ATTAQUE DE LA MOSQUEE DE L'IMAM ABDOU KARIM NDOUR A DIOURBEL : Les réunions de jeunes sunnites et les préparatifs de la riposte

Après une divergence d'idées entre l'Imam Abdou Karim Ndour et des fidèles d'une confrérie à Diourbel, Makhtar Diokhané a soutenu que, sur invite de Moussa Mbaye, ils ont commencé à tenir des réunions pour réfléchir sur la stratégie à tenir en cas de nouvelles attaques. Les rencontres de jeunes sunnites tenues à Fass Mbao et Guédiawaye ont servi de prétexte pour remobiliser les troupes. Makhtar Diokhané a avoué à la barre de la Chambre criminelle spéciale que c'est par la suite qu'il a été informé qu'une équipe duement préparée aux arts martiaux a été aussi formée pour une riposte en cas d'attaque.

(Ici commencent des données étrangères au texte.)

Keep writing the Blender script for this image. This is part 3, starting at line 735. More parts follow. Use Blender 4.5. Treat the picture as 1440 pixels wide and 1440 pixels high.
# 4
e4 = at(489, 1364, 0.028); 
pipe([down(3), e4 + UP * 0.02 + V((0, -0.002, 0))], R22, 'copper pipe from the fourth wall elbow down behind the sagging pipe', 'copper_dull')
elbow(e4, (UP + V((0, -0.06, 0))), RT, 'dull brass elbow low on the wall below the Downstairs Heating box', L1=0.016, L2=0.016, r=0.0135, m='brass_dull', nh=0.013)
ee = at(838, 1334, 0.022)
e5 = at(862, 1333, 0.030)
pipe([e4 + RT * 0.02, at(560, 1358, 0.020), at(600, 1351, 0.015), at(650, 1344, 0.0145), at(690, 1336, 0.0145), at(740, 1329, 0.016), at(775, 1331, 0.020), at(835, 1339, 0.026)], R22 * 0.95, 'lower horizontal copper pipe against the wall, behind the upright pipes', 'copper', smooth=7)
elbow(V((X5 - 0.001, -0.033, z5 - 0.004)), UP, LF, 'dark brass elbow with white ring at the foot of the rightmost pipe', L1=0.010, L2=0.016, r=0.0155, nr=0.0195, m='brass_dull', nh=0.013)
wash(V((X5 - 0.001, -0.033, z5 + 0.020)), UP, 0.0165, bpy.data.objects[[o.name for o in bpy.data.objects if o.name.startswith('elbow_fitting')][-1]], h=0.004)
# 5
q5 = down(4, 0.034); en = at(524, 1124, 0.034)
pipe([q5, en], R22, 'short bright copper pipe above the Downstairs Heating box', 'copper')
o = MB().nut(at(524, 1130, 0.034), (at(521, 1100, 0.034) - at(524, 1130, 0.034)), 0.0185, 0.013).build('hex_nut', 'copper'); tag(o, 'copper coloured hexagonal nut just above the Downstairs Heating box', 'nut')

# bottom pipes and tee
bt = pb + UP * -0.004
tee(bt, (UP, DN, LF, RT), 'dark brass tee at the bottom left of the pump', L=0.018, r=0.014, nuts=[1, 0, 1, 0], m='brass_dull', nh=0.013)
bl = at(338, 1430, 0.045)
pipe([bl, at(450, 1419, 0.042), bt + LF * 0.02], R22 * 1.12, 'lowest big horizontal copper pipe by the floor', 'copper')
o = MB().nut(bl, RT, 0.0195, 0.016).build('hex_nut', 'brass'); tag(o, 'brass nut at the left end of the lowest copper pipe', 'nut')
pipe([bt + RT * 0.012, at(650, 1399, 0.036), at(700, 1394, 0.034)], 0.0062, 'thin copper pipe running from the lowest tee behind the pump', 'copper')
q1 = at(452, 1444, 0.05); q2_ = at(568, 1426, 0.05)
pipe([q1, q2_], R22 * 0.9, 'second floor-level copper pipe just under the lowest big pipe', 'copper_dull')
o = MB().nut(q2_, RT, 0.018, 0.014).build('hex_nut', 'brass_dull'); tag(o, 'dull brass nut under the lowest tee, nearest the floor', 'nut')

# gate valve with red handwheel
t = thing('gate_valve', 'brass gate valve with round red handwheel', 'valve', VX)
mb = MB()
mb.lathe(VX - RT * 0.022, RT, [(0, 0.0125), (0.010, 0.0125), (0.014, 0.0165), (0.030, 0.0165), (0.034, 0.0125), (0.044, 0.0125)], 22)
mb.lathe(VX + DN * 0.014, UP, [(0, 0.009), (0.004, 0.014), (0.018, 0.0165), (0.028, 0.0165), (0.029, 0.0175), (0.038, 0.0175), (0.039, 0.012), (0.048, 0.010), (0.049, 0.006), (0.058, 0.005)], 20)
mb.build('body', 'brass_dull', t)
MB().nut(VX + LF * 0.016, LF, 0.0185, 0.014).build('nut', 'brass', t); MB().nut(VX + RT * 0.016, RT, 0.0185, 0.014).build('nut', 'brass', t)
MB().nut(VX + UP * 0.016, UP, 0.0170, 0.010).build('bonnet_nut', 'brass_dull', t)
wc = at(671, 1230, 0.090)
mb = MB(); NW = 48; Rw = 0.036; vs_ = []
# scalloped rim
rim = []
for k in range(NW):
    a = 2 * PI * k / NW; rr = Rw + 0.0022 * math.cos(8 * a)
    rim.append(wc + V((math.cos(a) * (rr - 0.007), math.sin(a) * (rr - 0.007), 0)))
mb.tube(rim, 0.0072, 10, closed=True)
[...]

Interpellé aussi bien par le substitut du procureur, Aly Ciré Ndiaye que par le président du tribunal, Samba Kane, sur l'acquisition d'armes par ce groupe de jeunes, Makhtar Diokhané a indiqué en avoir été informé qu'à travers des rumeurs. Pour Makhtar Diokhané, il a arrêté d'assister aux rencontres quand les choses ont commencé à prendre une autre tournure. Le président Samba Kane lui a demandé que si ce n'était pas la sensation d'être épié par la police qui a motivé son abandon. L'accusé à répondu par la négative. Makhtar Diokhané est parti par la suite s'installer en Mauritanie.

Par ailleurs, à la barre du tribunal, l'accusé a révélé que bien après son départ pour la Mauritanie, il a été contacté à nouveau par Aboubacry Gueye pour la reprise des réunions. Comme invité, dit-il, il a eu à participer à une réunion à Richard-Toll. Pendant cette rencontre, les participants étaient divisés entre le combat dans les rangs de Daesh ou parmi les membres d'Al Qaïda. Son avis, à lui, était, dit-il, de ne faire choisir à une quelconque personne un camp pour combattre, mais il ne fallait pas non plus empêcher à la personne désireuse de se rendre dans l'une ou l'autre base d'accomplir son souhait.